■ Task instructions
Return the full listing exactly as it is written.

■ Recorded information
+-------+

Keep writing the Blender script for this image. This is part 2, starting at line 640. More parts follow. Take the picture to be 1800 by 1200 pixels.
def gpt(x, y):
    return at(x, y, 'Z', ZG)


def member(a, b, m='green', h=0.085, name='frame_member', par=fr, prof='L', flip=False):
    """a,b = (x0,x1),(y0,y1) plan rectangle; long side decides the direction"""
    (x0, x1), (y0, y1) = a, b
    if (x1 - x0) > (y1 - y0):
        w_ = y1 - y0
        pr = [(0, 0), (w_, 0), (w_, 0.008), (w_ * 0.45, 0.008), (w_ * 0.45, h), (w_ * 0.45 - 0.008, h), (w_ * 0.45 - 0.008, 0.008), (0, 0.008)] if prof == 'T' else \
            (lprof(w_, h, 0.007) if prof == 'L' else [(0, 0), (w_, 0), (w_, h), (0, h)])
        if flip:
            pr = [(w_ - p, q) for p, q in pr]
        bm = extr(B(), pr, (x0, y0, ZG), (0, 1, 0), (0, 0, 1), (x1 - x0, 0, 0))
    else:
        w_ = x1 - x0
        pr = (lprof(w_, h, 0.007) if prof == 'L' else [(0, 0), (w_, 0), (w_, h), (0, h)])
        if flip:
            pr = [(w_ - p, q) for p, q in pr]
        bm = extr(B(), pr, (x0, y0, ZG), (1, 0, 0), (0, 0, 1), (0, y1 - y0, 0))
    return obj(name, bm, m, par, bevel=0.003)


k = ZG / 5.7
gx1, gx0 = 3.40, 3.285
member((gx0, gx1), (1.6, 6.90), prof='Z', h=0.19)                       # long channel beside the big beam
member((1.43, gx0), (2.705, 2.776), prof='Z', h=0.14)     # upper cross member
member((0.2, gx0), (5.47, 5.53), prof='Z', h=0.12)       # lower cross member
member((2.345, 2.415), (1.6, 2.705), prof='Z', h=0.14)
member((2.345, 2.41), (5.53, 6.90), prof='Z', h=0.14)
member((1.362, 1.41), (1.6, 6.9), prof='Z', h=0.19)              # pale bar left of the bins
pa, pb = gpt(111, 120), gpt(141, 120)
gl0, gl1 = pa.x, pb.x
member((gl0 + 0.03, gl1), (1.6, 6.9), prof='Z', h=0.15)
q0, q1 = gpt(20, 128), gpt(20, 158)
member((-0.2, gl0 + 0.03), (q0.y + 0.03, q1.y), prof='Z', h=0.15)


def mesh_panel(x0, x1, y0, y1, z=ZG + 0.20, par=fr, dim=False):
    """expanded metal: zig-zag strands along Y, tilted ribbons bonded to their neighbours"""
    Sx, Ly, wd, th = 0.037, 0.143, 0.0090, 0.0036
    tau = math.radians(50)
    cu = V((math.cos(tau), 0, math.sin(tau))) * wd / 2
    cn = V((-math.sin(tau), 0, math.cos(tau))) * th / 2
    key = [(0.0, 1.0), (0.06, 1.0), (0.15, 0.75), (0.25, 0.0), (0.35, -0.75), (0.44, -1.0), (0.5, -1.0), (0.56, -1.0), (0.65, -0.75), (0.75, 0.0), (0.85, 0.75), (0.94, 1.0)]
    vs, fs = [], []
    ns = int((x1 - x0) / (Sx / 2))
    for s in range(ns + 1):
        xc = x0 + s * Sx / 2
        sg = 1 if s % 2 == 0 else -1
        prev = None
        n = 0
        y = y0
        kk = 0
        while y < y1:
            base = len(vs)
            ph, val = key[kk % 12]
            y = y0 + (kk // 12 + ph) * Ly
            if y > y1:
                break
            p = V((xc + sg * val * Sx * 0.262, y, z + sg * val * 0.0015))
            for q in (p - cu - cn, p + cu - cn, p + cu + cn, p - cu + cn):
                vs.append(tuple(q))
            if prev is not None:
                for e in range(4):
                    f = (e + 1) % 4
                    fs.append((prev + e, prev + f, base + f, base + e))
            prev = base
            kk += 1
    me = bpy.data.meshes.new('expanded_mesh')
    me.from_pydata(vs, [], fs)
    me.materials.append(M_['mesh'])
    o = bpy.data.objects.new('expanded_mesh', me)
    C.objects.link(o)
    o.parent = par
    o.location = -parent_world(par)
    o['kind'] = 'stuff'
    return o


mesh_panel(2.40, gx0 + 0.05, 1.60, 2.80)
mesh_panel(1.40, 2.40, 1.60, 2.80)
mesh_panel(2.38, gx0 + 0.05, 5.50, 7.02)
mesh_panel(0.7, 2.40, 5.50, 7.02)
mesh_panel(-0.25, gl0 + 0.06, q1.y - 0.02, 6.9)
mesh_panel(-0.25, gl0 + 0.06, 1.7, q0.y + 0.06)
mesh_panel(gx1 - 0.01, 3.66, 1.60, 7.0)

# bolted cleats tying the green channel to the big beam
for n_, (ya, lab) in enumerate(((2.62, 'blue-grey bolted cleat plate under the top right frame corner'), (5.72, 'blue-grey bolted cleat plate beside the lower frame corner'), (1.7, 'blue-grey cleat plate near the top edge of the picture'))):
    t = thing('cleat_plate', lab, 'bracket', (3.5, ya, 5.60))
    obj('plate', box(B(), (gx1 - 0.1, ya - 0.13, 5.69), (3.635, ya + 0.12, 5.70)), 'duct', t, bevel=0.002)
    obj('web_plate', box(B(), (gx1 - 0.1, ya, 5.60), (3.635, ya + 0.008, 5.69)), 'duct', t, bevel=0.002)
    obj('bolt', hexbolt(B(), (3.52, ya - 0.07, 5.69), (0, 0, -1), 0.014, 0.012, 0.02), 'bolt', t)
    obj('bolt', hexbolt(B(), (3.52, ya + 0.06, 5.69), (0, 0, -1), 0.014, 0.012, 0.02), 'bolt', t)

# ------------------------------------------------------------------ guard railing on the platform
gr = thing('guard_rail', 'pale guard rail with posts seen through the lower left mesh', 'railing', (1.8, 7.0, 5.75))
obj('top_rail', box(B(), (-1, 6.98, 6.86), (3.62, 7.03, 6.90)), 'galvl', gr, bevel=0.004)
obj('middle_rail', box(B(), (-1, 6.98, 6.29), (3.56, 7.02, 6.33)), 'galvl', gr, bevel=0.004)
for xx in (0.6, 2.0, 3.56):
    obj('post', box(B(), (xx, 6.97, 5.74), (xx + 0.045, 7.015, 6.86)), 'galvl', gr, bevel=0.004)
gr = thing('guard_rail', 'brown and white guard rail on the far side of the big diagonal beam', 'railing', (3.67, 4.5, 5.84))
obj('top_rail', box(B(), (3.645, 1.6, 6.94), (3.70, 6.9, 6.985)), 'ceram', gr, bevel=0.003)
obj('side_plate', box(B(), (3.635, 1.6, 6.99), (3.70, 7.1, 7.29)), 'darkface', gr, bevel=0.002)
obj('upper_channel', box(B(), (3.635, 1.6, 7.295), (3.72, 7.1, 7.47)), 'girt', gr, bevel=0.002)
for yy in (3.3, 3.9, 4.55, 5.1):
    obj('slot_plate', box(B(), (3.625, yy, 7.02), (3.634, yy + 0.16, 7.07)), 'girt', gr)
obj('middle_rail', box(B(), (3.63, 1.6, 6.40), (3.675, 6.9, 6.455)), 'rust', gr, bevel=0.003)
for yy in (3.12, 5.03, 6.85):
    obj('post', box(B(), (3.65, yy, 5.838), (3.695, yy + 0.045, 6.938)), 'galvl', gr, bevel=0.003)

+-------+

■ Correct result
Keep writing the Blender script for this image. This is part 2, starting at line 640. More parts follow. Take the picture to be 1800 by 1200 pixels.
def gpt(x, y):
    return at(x, y, 'Z', ZG)


def member(a, b, m='green', h=0.085, name='frame_member', par=fr, prof='L', flip=False):
    """a,b = (x0,x1),(y0,y1) plan rectangle; long side decides the direction"""
    (x0, x1), (y0, y1) = a, b
    if (x1 - x0) > (y1 - y0):
        w_ = y1 - y0
        pr = [(0, 0), (w_, 0), (w_, 0.008), (w_ * 0.45, 0.008), (w_ * 0.45, h), (w_ * 0.45 - 0.008, h), (w_ * 0.45 - 0.008, 0.008), (0, 0.008)] if prof == 'T' else \
            (lprof(w_, h, 0.007) if prof == 'L' else [(0, 0), (w_, 0), (w_, h), (0, h)])
        if flip:
            pr = [(w_ - p, q) for p, q in pr]
        bm = extr(B(), pr, (x0, y0, ZG), (0, 1, 0), (0, 0, 1), (x1 - x0, 0, 0))
    else:
        w_ = x1 - x0
        pr = (lprof(w_, h, 0.007) if prof == 'L' else [(0, 0), (w_, 0), (w_, h), (0, h)])
        if flip:
            pr = [(w_ - p, q) for p, q in pr]
        bm = extr(B(), pr, (x0, y0, ZG), (1, 0, 0), (0, 0, 1), (0, y1 - y0, 0))
    return obj(name, bm, m, par, bevel=0.003)


k = ZG / 5.7
gx1, gx0 = 3.40, 3.285
member((gx0, gx1), (1.6, 6.90), prof='Z', h=0.19)                       # long channel beside the big beam
member((1.43, gx0), (2.705, 2.776), prof='Z', h=0.14)     # upper cross member
member((0.2, gx0), (5.47, 5.53), prof='Z', h=0.12)       # lower cross member
member((2.345, 2.415), (1.6, 2.705), prof='Z', h=0.14)
member((2.345, 2.41), (5.53, 6.90), prof='Z', h=0.14)
member((1.362, 1.41), (1.6, 6.9), prof='Z', h=0.19)              # pale bar left of the bins
pa, pb = gpt(111, 120), gpt(141, 120)
gl0, gl1 = pa.x, pb.x
member((gl0 + 0.03, gl1), (1.6, 6.9), prof='Z', h=0.15)
q0, q1 = gpt(20, 128), gpt(20, 158)
member((-0.2, gl0 + 0.03), (q0.y + 0.03, q1.y), prof='Z', h=0.15)


def mesh_panel(x0, x1, y0, y1, z=ZG + 0.20, par=fr, dim=False):
    """expanded metal: zig-zag strands along Y, tilted ribbons bonded to their neighbours"""
    Sx, Ly, wd, th = 0.037, 0.143, 0.0090, 0.0036
    tau = math.radians(50)
    cu = V((math.cos(tau), 0, math.sin(tau))) * wd / 2
    cn = V((-math.sin(tau), 0, math.cos(tau))) * th / 2
    key = [(0.0, 1.0), (0.06, 1.0), (0.15, 0.75), (0.25, 0.0), (0.35, -0.75), (0.44, -1.0), (0.5, -1.0), (0.56, -1.0), (0.65, -0.75), (0.75, 0.0), (0.85, 0.75), (0.94, 1.0)]
    vs, fs = [], []
    ns = int((x1 - x0) / (Sx / 2))
    for s in range(ns + 1):
        xc = x0 + s * Sx / 2
        sg = 1 if s % 2 == 0 else -1
        prev = None
        n = 0
        y = y0
        kk = 0
        while y < y1:
            base = len(vs)
            ph, val = key[kk % 12]
            y = y0 + (kk // 12 + ph) * Ly
            if y > y1:
                break
            p = V((xc + sg * val * Sx * 0.262, y, z + sg * val * 0.0015))
            for q in (p - cu - cn, p + cu - cn, p + cu + cn, p - cu + cn):
                vs.append(tuple(q))
            if prev is not None:
                for e in range(4):
                    f = (e + 1) % 4
                    fs.append((prev + e, prev + f, base + f, base + e))
            prev = base
            kk += 1
    me = bpy.data.meshes.new('expanded_mesh')
    me.from_pydata(vs, [], fs)
    me.materials.append(M_['mesh'])
    o = bpy.data.objects.new('expanded_mesh', me)
    C.objects.link(o)
    o.parent = par
    o.location = -parent_world(par)
    o['kind'] = 'stuff'
    return o


mesh_panel(2.40, gx0 + 0.05, 1.60, 2.80)
mesh_panel(1.40, 2.40, 1.60, 2.80)
mesh_panel(2.38, gx0 + 0.05, 5.50, 7.02)
mesh_panel(0.7, 2.40, 5.50, 7.02)
mesh_panel(-0.25, gl0 + 0.06, q1.y - 0.02, 6.9)
mesh_panel(-0.25, gl0 + 0.06, 1.7, q0.y + 0.06)
mesh_panel(gx1 - 0.01, 3.66, 1.60, 7.0)

# bolted cleats tying the green channel to the big beam
for n_, (ya, lab) in enumerate(((2.62, 'blue-grey bolted cleat plate under the top right frame corner'), (5.72, 'blue-grey bolted cleat plate beside the lower frame corner'), (1.7, 'blue-grey cleat plate near the top edge of the picture'))):
    t = thing('cleat_plate', lab, 'bracket', (3.5, ya, 5.60))
    obj('plate', box(B(), (gx1 - 0.1, ya - 0.13, 5.69), (3.635, ya + 0.12, 5.70)), 'duct', t, bevel=0.002)
    obj('web_plate', box(B(), (gx1 - 0.1, ya, 5.60), (3.635, ya + 0.008, 5.69)), 'duct', t, bevel=0.002)
    obj('bolt', hexbolt(B(), (3.52, ya - 0.07, 5.69), (0, 0, -1), 0.014, 0.012, 0.02), 'bolt', t)
    obj('bolt', hexbolt(B(), (3.52, ya + 0.06, 5.69), (0, 0, -1), 0.014, 0.012, 0.02), 'bolt', t)

# ------------------------------------------------------------------ guard railing on the platform
gr = thing('guard_rail', 'pale guard rail with posts seen through the lower left mesh', 'railing', (1.8, 7.0, 5.75))
obj('top_rail', box(B(), (-1, 6.98, 6.86), (3.62, 7.03, 6.90)), 'galvl', gr, bevel=0.004)
obj('middle_rail', box(B(), (-1, 6.98, 6.29), (3.56, 7.02, 6.33)), 'galvl', gr, bevel=0.004)
for xx in (0.6, 2.0, 3.56):
    obj('post', box(B(), (xx, 6.97, 5.74), (xx + 0.045, 7.015, 6.86)), 'galvl', gr, bevel=0.004)
gr = thing('guard_rail', 'brown and white guard rail on the far side of the big diagonal beam', 'railing', (3.67, 4.5, 5.84))
obj('top_rail', box(B(), (3.645, 1.6, 6.94), (3.70, 6.9, 6.985)), 'ceram', gr, bevel=0.003)
obj('side_plate', box(B(), (3.635, 1.6, 6.99), (3.70, 7.1, 7.29)), 'darkface', gr, bevel=0.002)
obj('upper_channel', box(B(), (3.635, 1.6, 7.295), (3.72, 7.1, 7.47)), 'girt', gr, bevel=0.002)
for yy in (3.3, 3.9, 4.55, 5.1):
    obj('slot_plate', box(B(), (3.625, yy, 7.02), (3.634, yy + 0.16, 7.07)), 'girt', gr)
obj('middle_rail', box(B(), (3.63, 1.6, 6.40), (3.675, 6.9, 6.455)), 'rust', gr, bevel=0.003)
for yy in (3.12, 5.03, 6.85):
    obj('post', box(B(), (3.65, yy, 5.838), (3.695, yy + 0.045, 6.938)), 'galvl', gr, bevel=0.003)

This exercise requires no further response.